Police fired tear gas and arrested hundreds of people in Paris on Saturday as the French capital went on lockdown for the latest “yellow vest” protests against President Emmanuel Macron.
Shouts of “Macron, resign” mingled with the tear gas near the famous Champs-Elysees avenue, the scene last Saturday of the worst rioting in Paris for decades.
A forklift truck driver who gave his name as Denis said he was planning, like others, to march on Macron’s presidential palace in anger against a leader who they say only looks out for the rich.
“I’m here for my son,” said the 30-year-old, who had travelled down to Paris from the Normandy port of Caen.
“I can’t let him live in a country where the poor are exploited.”
The protests began on November 17 with road blockades against rising fuel prices but have since ballooned into a mass movement against Macron’s policies and top-down style of governing.
Coordinated “yellow vest” protests were taking place across the country on Saturday, including on numerous motorways, causing havoc on the national road network.
Prime Minister Edouard Philippe said 481 people had been detained in Paris as police carried out checks on people arriving at train stations and at protest hotspots such as the Champs-Elysees and Bastille monument.
Among them were dozens arrested for carrying masks, hammers, slingshots and rocks that could be used to attack police.
Shops, museums, the Eiffel Tower and many metro stations were closed, while top-flight football matches and concerts have been cancelled.
Last weekend’s violence, which saw some 200 cars torched and the Arc de Triomphe vandalised, shook France and plunged Macron’s government into its deepest crisis so far.
“These past three weeks have produced a monster that its creators no longer control,” Interior Minister Castaner said on Friday, vowing “zero tolerance” towards those aiming to wreak further destruction.
Philippe on Friday evening met a delegation of self-described “moderate” yellow vests who urged people not to join the protests.
A spokesman from the movement, Christophe Chalencon, said Philippe had “listened to us and promised to take our demands to the president”.
“Now we await Mr Macron. I hope he will speak to the people of France as a father, with love and respect and that he will take strong decisions,” he said.
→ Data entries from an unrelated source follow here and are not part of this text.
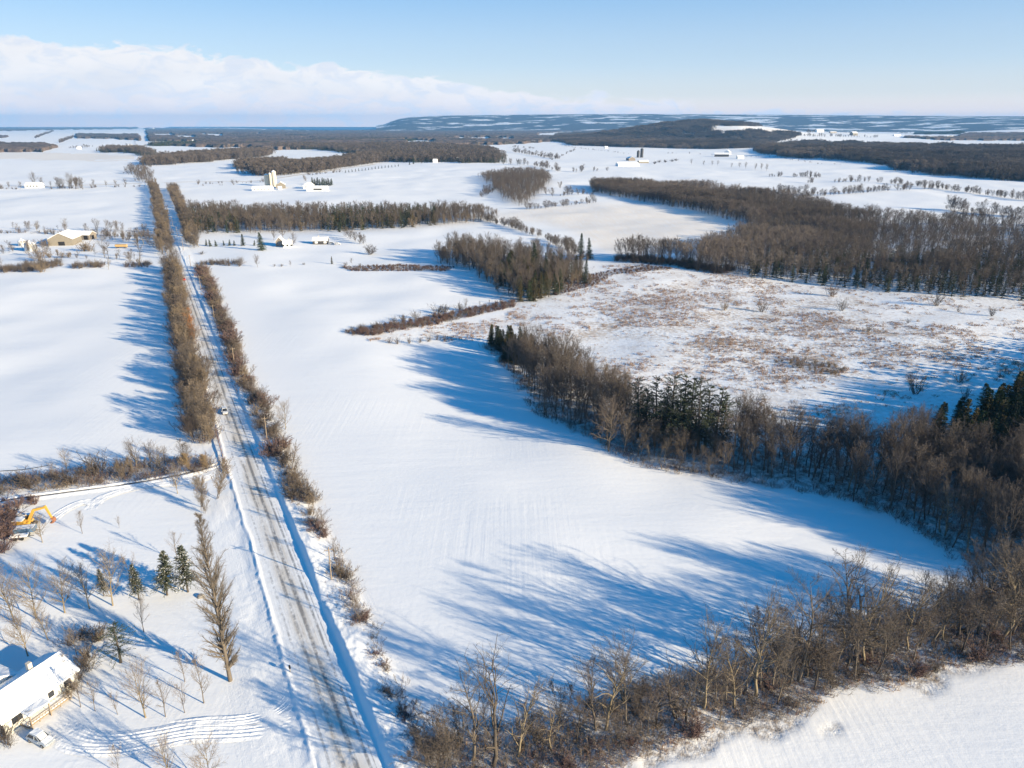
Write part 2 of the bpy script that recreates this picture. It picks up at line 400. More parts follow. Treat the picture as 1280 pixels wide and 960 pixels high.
WOOD_BACK = [(1290, 505), (1190, 545), (1160, 572), (1060, 572), (960, 562), (860, 538), (800, 518), (740, 492), (680, 453), (628, 426)]
WOOD = WOOD_EDGE + [(1290, 722), (1480, 790), (1620, 800), (1620, 560)] + WOOD_BACK
HEDGE_LO = [(548, 1010), (700, 985), (800, 955), (897, 923), (1030, 884), (1116, 861), (1210, 834), (1280, 820), (1420, 800)]
HEDGE_UP = [(1420, 725), (1290, 735), (1200, 752), (1100, 778), (1000, 805), (900, 835), (800, 866), (700, 892), (600, 915), (520, 932)]
HEDGE = HEDGE_LO + HEDGE_UP
BIGWOOD = [(738, 240), (800, 251), (860, 262), (930, 279), (945, 291), (905, 311), (860, 324), (770, 322), (766, 327), (840, 333), (900, 343), (1000, 354), (1100, 364),
           (1200, 370), (1420, 388), (1500, 300), (1420, 285), (1280, 283), (1130, 279), (1060, 276), (1025, 259), (960, 249), (880, 239), (800, 234), (740, 232)]
W1 = [(232, 292), (330, 291), (450, 288), (505, 285), (572, 280), (608, 276), (606, 270), (540, 267), (440, 268), (330, 270), (238, 266)]
GROVE = [(548, 328), (590, 341), (620, 362), (642, 381), (690, 372), (733, 356), (728, 341), (690, 326), (640, 320), (600, 315), (560, 317)]
COPSE = [(600, 222), (618, 236), (628, 250), (652, 258), (668, 250), (690, 226), (680, 217), (640, 216)]

# ------------------------------------------------------------------ ground sheet
def build_ground():
    ys_ = np.concatenate([np.arange(HZ + .1, 175, .22), np.arange(175, 230, .45), np.arange(230, 990, 1.1)])[::-1]
    _, dy, dz = ray(CX, ys_); rr = CH / np.maximum(-dz / dy, 1e-5)
    rr = rr[rr < 60000]
    rr = np.concatenate([np.linspace(2, rr[0] - .8, 25), rr[rr < 27000], [27500]])
    az = np.concatenate([np.radians(np.arange(-180, -44, 2.0)), np.radians(np.arange(-44, 44, .085)), np.radians(np.arange(44, 180, 2.0))])
    nr, na = len(rr), len(az)
    A, Rr = np.meshgrid(az, rr); x = Rr * np.sin(A); y = Rr * np.cos(A); z = H(x, y)
    V = np.stack([x.ravel(), y.ravel(), z.ravel()], 1)
    i = np.arange((nr - 1) * na).reshape(nr - 1, na)
    f = np.stack([i, np.roll(i, -1, 1), np.roll(i, -1, 1) + na, i + na], 2).reshape(-1, 4)[:, ::-1]
    me = mesh_np('ground', V, f, 4, [M['ground']], smooth=True)
    wx = x + (fbm(x / 9, y / 9, 31, 3) - .5) * 14; wy = y + (fbm(x / 9, y / 9, 41, 3) - .5) * 14
    w = inpoly(wx, wy, MEADOW_W) * .38
    wx2 = x + (fbm(x / 30, y / 30, 51, 3) - .5) * 70; wy2 = y + (fbm(x / 30, y / 30, 61, 3) - .5) * 70
    w = np.where((w > 0) & inpoly(wx2, wy2, W(BARE)), .85, w)
    st_ = np.zeros_like(x)
    px, py = proj(x, y, z)
    for P in STUB: st_ = np.maximum(st_, inpoly(px + (fbm(x / 60, y / 60, 3, 2) - .5) * 20, py + (fbm(x / 50, y / 50, 8, 2) - .5) * 5, P) * (y > 0))
    st_ = np.maximum(st_, .0)
    lt = np.zeros_like(x)
    for P in (WOOD, HEDGE, GROVE, BIGWOOD, W1, COPSE): lt = np.maximum(lt, inpoly(wx, wy, W(P)))
    def blur(v):
        for ax in (0, 1):
            v = (np.roll(v, 1, ax) + 2 * v + np.roll(v, -1, ax)) / 4; v = (np.roll(v, 2, ax) + 2 * v + np.roll(v, -2, ax)) / 4; v = (np.roll(v, 4, ax) + 2 * v + np.roll(v, -4, ax)) / 4
        return v
    nearr = np.hypot(x, y) < 1500
    w = np.where(nearr, blur(w), w); lt = np.where(nearr, blur(lt), lt); st_ = np.where(nearr, blur(st_), st_)
    for n_, v in (('weeds', w), ('stubble', st_), ('litter', lt)):
        at_ = me.attributes.new(n_, 'FLOAT', 'POINT'); at_.data.foreach_set('value', v.ravel().astype(np.float32))
    o = link('ground', me); tag(o, kind='structure')
build_ground()

# ------------------------------------------------------------------ the road corridor: packed snow, plough ridges, verge banks
def road_mat():
    m, nt, b = new_mat('packed_snow_road'); uv = nt.nodes.new('ShaderNodeUVMap'); uv.uv_map = 'st'
    sp = nt.nodes.new('ShaderNodeSeparateXYZ'); nt.links.new(uv.outputs[0], sp.inputs[0]); s, t = sp.outputs[0], sp.outputs[1]
    g = nt.nodes.new('ShaderNodeNewGeometry'); pos = g.outputs['Position']
    col = snow_base(nt, pos)
    long_ = noise(nt, mapping(nt, uv.outputs[0], (2.2, .05, 1)), 1.0, 6, .65)
    chop = noise(nt, mapping(nt, uv.outputs[0], (1.2, .8, 1)), 1.0, 5, .7)
    blot = noise(nt, mapping(nt, uv.outputs[0], (.35, .07, 1)), 1.0, 3, .6)
    onroad = math_n(nt, 'SUBTRACT', 1.0, math_n(nt, 'DIVIDE', math_n(nt, 'SUBTRACT', math_n(nt, 'ABSOLUTE', s), 3.6), .6, clamp=True))
    # dirty travelled middle
    mid = math_n(nt, 'SUBTRACT', 1.0, math_n(nt, 'DIVIDE', math_n(nt, 'ABSOLUTE', math_n(nt, 'SUBTRACT', s, .3)), 2.6), clamp=True)
    tan_ = math_n(nt, 'MULTIPLY', ramp(nt, mid, [(0, 0.0), (.5, .85)]), ramp(nt, math_n(nt, 'MULTIPLY_ADD', long_, .5, math_n(nt, 'MULTIPLY', blot, .6)), [(.42, .1), (.60, .95)]))
    col = mixc(nt, tan_, col, (.64, .57, .48))
    gl = math_n(nt, 'MULTIPLY', onroad, ramp(nt, chop, [(.42, 0.0), (.72, .28)]))
    col = mixc(nt, gl, col, (.42, .41, .40))
    def track(c, w, lo_, hi_):
        k = math_n(nt, 'SUBTRACT', 1.0, math_n(nt, 'DIVIDE', math_n(nt, 'ABSOLUTE', math_n(nt, 'SUBTRACT', s, c)), w), clamp=True)
        v = ramp(nt, math_n(nt, 'MULTIPLY_ADD', chop, .55, math_n(nt, 'MULTIPLY', blot, .55)), [(lo_, 0.0), (hi_, 1.0)])
        return math_n(nt, 'MULTIPLY', ramp(nt, k, [(.1, 0.0), (.6, 1.0)]), v)
    for c, w, lo_, hi_, d in ((.95, .55, .42, .58, .95), (-.75, .45, .46, .62, .85), (2.75, .34, .44, .58, .88), (-2.6, .32, .50, .66, .7), (-.1, .2, .55, .7, .6), (3.5, .14, .5, .6, .6)):
        col = mixc(nt, math_n(nt, 'MULTIPLY', track(c, w, lo_, hi_), d * .85), col, (.17, .165, .165))
    nt.links.new(col, b.inputs['Base Color']); b.inputs['Roughness'].default_value = .65; b.inputs['Specular IOR Level'].default_value = .2
    nb = bump(nt, long_, .5, .08); nb = bump(nt, chop, .6, .10, nb); nb = bump(nt, noise(nt, pos, 2.5, 5, .7), .4, .12, nb)
    nt.links.new(nb, b.inputs['Normal'])
    return m
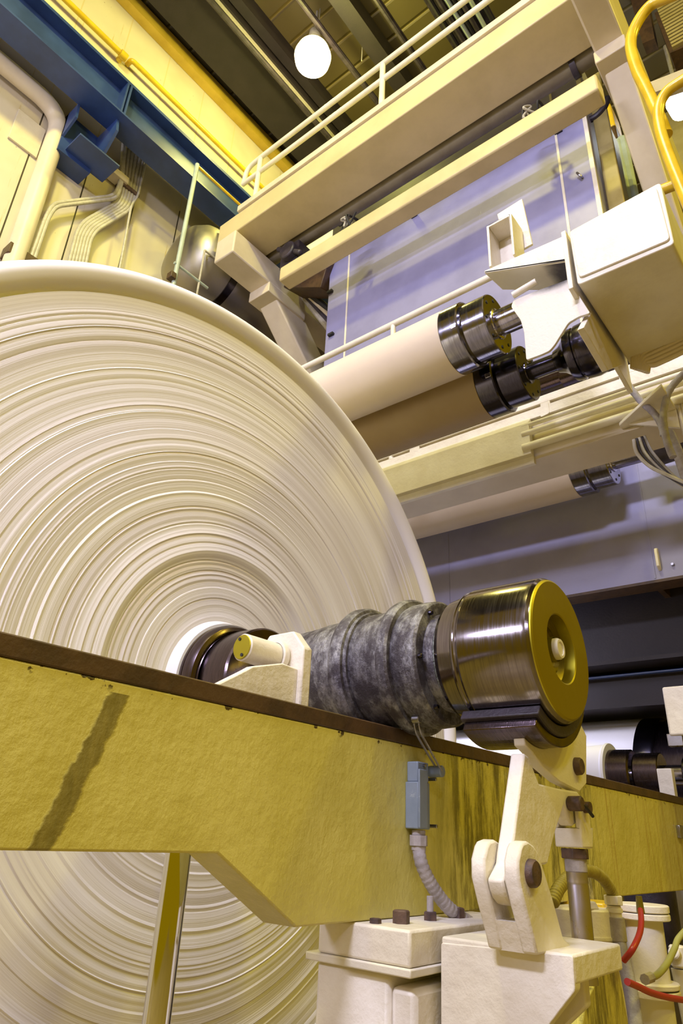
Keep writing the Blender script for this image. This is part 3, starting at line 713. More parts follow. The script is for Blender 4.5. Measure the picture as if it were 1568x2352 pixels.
# bearing of the brown roll
O4 = (c1b.x, 0, c1b.z)
bb = thing('bearing_unit', 'dark conical bearing with a bright yellow glint, below the scorched guard', 'bearing', (c1b.x, .9, c1b.z - .18))
lat('bearing_body', [(1.09, .055), (1.085, .064), (1.05, .078), (1.02, .105), (1.005, .128), (1.0, .142), (.975, .150), (.955, .150), (.95, .142), (.94, .142), (.935, .154), (.88, .158), (.84, .150), (.84, .05)], M['darkmetal'], bb, org=O4)
lat('seal_ring', [(.84, .05), (.84, .14), (.79, .14), (.785, .05)], M['brownsteel'], bb, org=O4)
# bearing of the lower buff roll
bb2 = thing('bearing_unit', 'grey bearing flange at the right end of the lower buff roll', 'bearing', (c2.x, .9, c2.z - .2))
O5 = (c2.x, 0, c2.z)
lat('flange', [(.99, .076), (.99, .130), (.98, .138), (.93, .140), (.93, .076)], M['collar'], bb2, org=O5)
lat('housing', [(.93, .06), (.93, .13), (.78, .12), (.72, .09), (.72, .0)], M['darkmach'], bb2, org=O5)

# handrail in front of the grey hood panel
HX = 3.62
h0, h1 = at(712, 838, X=HX), at(1118, 640, X=HX)
hr = thing('guard_rail', 'cream round guard rail running along above the top buff roll', 'rail', (HX, h0.y, h0.z - .3))
zz_ = (h0.z + h1.z) / 2
b = MB(); b.cyl((HX, h1.y - .3, zz_), (HX, h0.y + .9, zz_), .027, None, 16); part('rail', b, M['cream'], hr)
q = at(903, 745, X=HX); b = MB(); b.cyl((HX, q.y, 4.06), (HX, q.y, zz_), .022, None, 12); part('stanchion', b, M['cream'], hr)

# ================================================================== white cable beam
WX = 3.6
wz1, wz0 = at(1100, 967, X=WX).z, at(1100, 1003, X=WX).z
wb_ = thing('cable_beam', 'white painted beam with slots and a box duct between the two buff rolls', 'beam', (WX + .15, .3, 3.65))
slots = []
for a, c in (((862, 1068), (940, 1038)), ((962, 1030), (1240, 931)), ((1262, 922), (1420, 862))):
    p, q_ = at(*a, X=WX), at(*c, X=WX); slots.append((min(p.y, q_.y), max(p.y, q_.y), p.z, q_.z))
slots.sort()
zs1, zs0 = at(1100, 976, X=WX).z, at(1100, 984, X=WX).z
ys = [-.2]; b = MB()
zt5 = at(1100, 960, X=WX).z; zb5 = at(1100, 1003, X=WX).z
b.box(WX, WX + .022, -.2, 6, zs1, zt5); b.box(WX, WX + .022, -.2, 6, zb5, zs0)
prev = -.2
for s0, s1, _, _ in slots:
    b.box(WX, WX + .022, prev, s0, zs0, zs1); prev = s1
b.box(WX, WX + .022, prev, 6, zs0, zs1)
part('slotted_plate', b, M['cream_thick'], wb_, bevel=.003)
ye = at(1215, 965, X=WX - .03).y
zd1, zd0 = at(1100, 1006, X=WX - .05).z, at(1100, 1078, X=WX - .05).z
b = MB(); b.prism([(WX - .05, ye, zd0), (WX - .05, ye, zd1 - .004), (WX - .012, ye, zb5 + .004), (WX, ye, zb5 + .004), (WX, ye, zd0)], (0, 6 - ye, 0)); part('duct_cover', b, M['cream'], wb_, bevel=.004)
b = MB(); b.box(WX, WX + .30, -.2, 6, zd0 - .02, zd0); b.box(WX + .02, WX + .05, -.2, 6, zd0, zb5 + .1); part('channel', b, M['frame'], wb_)
b = MB(); b.box(WX - .012, WX + .02, ye, 6, zd0 - .05, zd0 - .0); part('bottom_lip', b, M['cream'], wb_)
# conduits out of the duct
for i, (pa_, pb2, r_) in enumerate((((1222, 985), (1568, 838), .016), ((1226, 1000), (1568, 862), .02), ((1232, 1025), (1568, 905), .026))):
    XX = WX - .035 - .006 * i
    p, q_ = at(*pa_, X=XX), at(*pb2, X=XX); zc = (p.z * .6 + q_.z * .4)
    b = MB(); b.cyl((XX, q_.y - .2, zc), (XX, ye + .05, zc), r_, None, 16)
    solo('conduit', b, M['cream'], ('uppermost thin', 'middle', 'lowest and thickest')[i] + ' of the three cream conduits leaving the white duct', 'conduit', 'cream conduits along the white beam')
p = at(1250, 940, X=WX - .004)
b = MB(); b.prism(rpoly([(WX - .006, p.y - .03, p.z - .04), (WX - .006, p.y + .03, p.z - .05), (WX - .006, p.y + .03, p.z + .01), (WX - .006, p.y - .03, p.z + .05)], .012), (.008, 0, 0)); part('lug', b, M['cream_thick'], wb_)
# bracket plate right
b = MB(); zq = at(1430, 968, X=WX - .05).z; y0_, y1_ = at(1530, 975, X=WX - .05).y, at(1420, 968, X=WX - .05).y
b.prism([(WX - .05, y1_, zq), (WX - .30, y0_ - .06, zq), (WX + .3, y0_ - .06, zq), (WX + .3, y1_, zq)], (0, 0, -.02)); b.prism([(WX - .04, y1_ - .05, zq - .02), (WX - .04, y0_ - .06, zq - .02), (WX - .04, y0_ - .06, zq - .14)], (.02, 0, 0))
solo('shelf_bracket', b, M['cream_thick'], 'pale triangular shelf bracket under the conduits at right', 'bracket', bevel=.003)
for i, pts in enumerate(([(1428, 850), (1440, 880), (1470, 920), (1500, 948), (1518, 975), (1524, 1000)], [(1580, 850), (1560, 868), (1538, 895), (1526, 930), (1523, 965), (1530, 1010), (1545, 1050)])):
    b = MB(); b.tube(ats(pts, X=WX - .16 - .03 * i), .019, 14, sub=8, rf=lambda i, n: 1 + .04 * sin(i * 1.7))
    solo('cable_sheath', b, M['hosegrey'], ('dusty grey cable sheath sloping right across the cream conduits', 'dusty grey cable sheath curling down from the right edge')[i], 'cable')
q = at(1545, 960, X=WX - .08); b = MB(); q1 = at(1556, 1078, X=WX - .08)
b.prism(ats([(1524, 985), (1545, 985), (1600, 1110), (1566, 1110)], X=WX - .08), (.05, 0, 0)); solo('dusty_post', b, M['hosegrey'], 'dust covered grey post at the right edge below the cables', 'post', bevel=.004)
for i in range(3):
    p = ats([(1556 + 9 * i, 920), (1572 + 9 * i, 1000)], X=WX - .02); b = MB(); b.cyl(p[0], p[1], .010, None, 10); solo('riser_tube', b, M['cream'], 'thin cream riser tube at the right edge', 'tube', 'riser tubes at the right edge')
for i in range(5):
    pts = [(1455 + 6 * i, 1010 - 2 * i), (1462 + 9 * i, 1040), (1490 + 12 * i, 1070 + 4 * i), (1530 + 12 * i, 1090 + 8 * i), (1600, 1120 + 10 * i)]
    b = MB(); b.tube(ats(pts, X=3.5 + .03 * i), .010, 8, sub=6); solo('hanging_cable', b, M['darkmach'] if i % 2 else M['wire'], 'thin looping cable beside the lower roll bearing', 'cable', 'looping cables at the lower bearing')

# ================================================================== bearing guard and terminal box
BX = 2.40
tb = thing('terminal_box', 'big white terminal box at right with rounded corners and a cable gland', 'electrical box', (BX + .5, .5, 3.75))
bo = ats([(1306, 532), (1516, 418), (1548, 560), (1326, 655)], X=BX)
b = MB(); b.prism(rpoly(bo, .02), (.72, 0, 0)); part('casing', b, M['cream'], tb, bevel=.004)
b = MB(); li = ats([(1312, 540), (1508, 431), (1540, 553), (1331, 641)], X=BX); b.prism(rpoly([(BX - .010, p.y, p.z) for p in li], .022), (.011, 0, 0)); part('lid', b, M['cream_thick'], tb, bevel=.003)
gd = thing('bearing_guard', 'cream welded bearing guard with a scorched shelf, left of the big white box', 'guard', (BX, 1.0, 3.7))
b = MB()
mq = [(BX - .01, bo[0].y + .012, bo[0].z + .01), (BX - .01, bo[0].y + .012, bo[3].z - .01), (BX + .75, bo[0].y + .012, bo[3].z - .14), (BX + .75, bo[0].y + .012, bo[0].z)]
b.prism(mq, (0, .022, 0)); part('mounting_plate', b, M['cream_thick'], gd, bevel=.003)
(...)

Philippe said some 89,000 police were being mobilised for protests nationwide, including 8,000 police in Paris, where a dozen armoured vehicles were being deployed for the first time in decades.
– Death threat –
Shops around the Champs-Elysees boarded up their windows and emptied them of merchandise on Friday, while the Louvre, Musee d’Orsay and other museums were shut.
Department stores were also closed due to the risk of looting on what would normally be a busy shopping weekend in the run-up to Christmas.
Foreign governments are watching developments closely in one of the world’s most visited cities.
The US embassy issued a warning to Americans in Paris to “keep a low profile and avoid crowds”, while Belgium, Portugal and the Czech Republic advised citizens to postpone any planned visits.
In a warning of impending violence, an MP for Macron’s party, Benoit Potterie, received a bullet in the post on Friday with the words: “Next time it will be between your eyes.”
– Macron’s U-turn –
Macron this week gave in to some of the protesters’ demands for measures to help the poor and struggling middle classes, including scrapping a planned increase in fuel taxes and freezing electricity and gas prices in 2019.
But the “yellow vests”, some of whom who have become increasingly radicalised, are holding out for more.
Protests at dozens of schools over university reforms, and a call by farmers for demonstrations next week, have added to a sense of general revolt.
The hardline CGT union, hoping to capitalise on the movement, has called for rail and metro strikes next Friday to demand immediate wage and pension increases.
– ‘President of the rich’ –
Macron’s decision early in his presidency to slash taxes on France’s wealthiest is particularly unpopular with the protesters.
Arguing that such a move was necessary in order to boost investment and create jobs, the former investment banker has so far ruled out re-imposing the “fortune tax”.
But the policy, along with hikes on pensioners’ taxes, cuts in housing allowances and a string of comments deemed insensitive to ordinary workers, has led critics to label him a “president of the rich”.
Macron had previously vowed to stay the course in his bid to shake up the French economy and not be swayed by mass protests that have forced previous presidents to back down.
The climbdown on higher fuel taxes — which were intended to help France transition to a greener economy — marked a major departure for the centrist president.